The Best and Worst Parts of Ourselves: How “The Summer I Turned Pretty” Flips The Script
Every Wednesday night for the past 10 weeks I haven’t been home—I’ve been at Cousins Beach. I love that The Summer I Turned Pretty has brought together hopeless romantics, swifties, and a number of people in their 20s who find escape in the love triangle drama. Some see themselves in the yearning, heartache, and passionate pull between Belly and Conrad (sorry if you’re Team Jeremiah!). Some would rather not see themselves in any of the characters, but I digress.
If you’re anything like me, you read the trilogy years ago. I first read them when season 1 started, and I fell in love with the coastal New England town, teenagers living lives far more dramatic and entertaining than mine, and the romance that ultimately leads to Belly and Conrad finding their way back to each other. “We are infinite. Me and Conrad. The first boy I ever slow danced with, ever cried over. Ever loved,” writes Jenny Han in the final few pages of the series.
As I watched the beginning of season 3, I was confused. Everyone hated Conrad, including Belly. Everyone made him out to be the villain for loving her while she was going to marry his brother. I kept thinking to myself, “Did I miss something? Didn’t Conrad date her first?”
Toward the end of the season, I had a realization. Conrad “ruins everything” because he’s not portraying the typical male lead. Jenny Han flips the script, making Belly a frivolous dater who receives much less criticism from any of the other characters for her romantic choices, while Conrad is the one they all wish would move on. Maybe the reason so many of us, particularly women, love this show and root for Team Conrad is because we resonate with him. The misogyny women have experienced gets turned around and we’re confused because men aren’t typically the recipients of so much backlash in romantic situations, it’s the women. In a world where women often feel like it’s always their fault, Han creates a world where we see what it’s like when it’s not. If Conrad represents the unmerited treatment women frequently receive, then Belly represents the actions that are often dismissed when men commit them. By flipping the script, Han forces us to see the double standard that often exists for women in dating.

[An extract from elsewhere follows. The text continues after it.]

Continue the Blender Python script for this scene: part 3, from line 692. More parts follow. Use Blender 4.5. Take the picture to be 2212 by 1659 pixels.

But there’s something else I noticed in the final episode that was convicting. Maybe the reason I didn’t like Belly before is because she’s also a mirror, not of the best parts I could be, but of the worst. It struck me after Conrad professed his love for her (again) at 4 am in her Parisian apartment. “How is she treating him this way?!” I wanted to scream at the TV. “After all he’s done for her, how can she not want him? How can she hurt him like that?” Everything she’s felt and done this season with Conrad was a clear indication of her feelings—the peach scene, shopping for wedding decor at Michaels, tending to his wound, etc—and yet she treated him like he had just used her.
Belly’s motivation for self-sabotage becomes crystal clear after Conrad leaves, and her mom sends her a childhood photo on her 22nd birthday. “All this time I wanted to believe I changed. That I’m not the same girl I was. But I am still her, and was that girl so bad? She followed her heart no matter what and despite all her mistakes, I have to believe she’s still worthy of love.” Isn’t that what growing up is like? Trying to strike the balance between maturity and staying true to what your younger self dreams of, because deep down you still have some of the same dreams. Growing without losing yourself. Letting go of the things that cause harm and holding onto the things that make you better. Belly didn’t know whether Conrad was good or bad for her, which seems strange from an audience perspective that sees the way he looks at her, but how was she supposed to accept the love so readily available when she couldn’t provide it to herself? She couldn’t recognize it until it was lost.
We have to love all of ourselves—the best and the worst—in order to outwardly give and receive love in return. As buttery clouds morph into crisp autumn air, Belly and Conrad’s love story was for me a culminating end to a summer of uncertainty, delight, adventure, and stillness. Even when it feels lost, love always finds its way back where it belongs.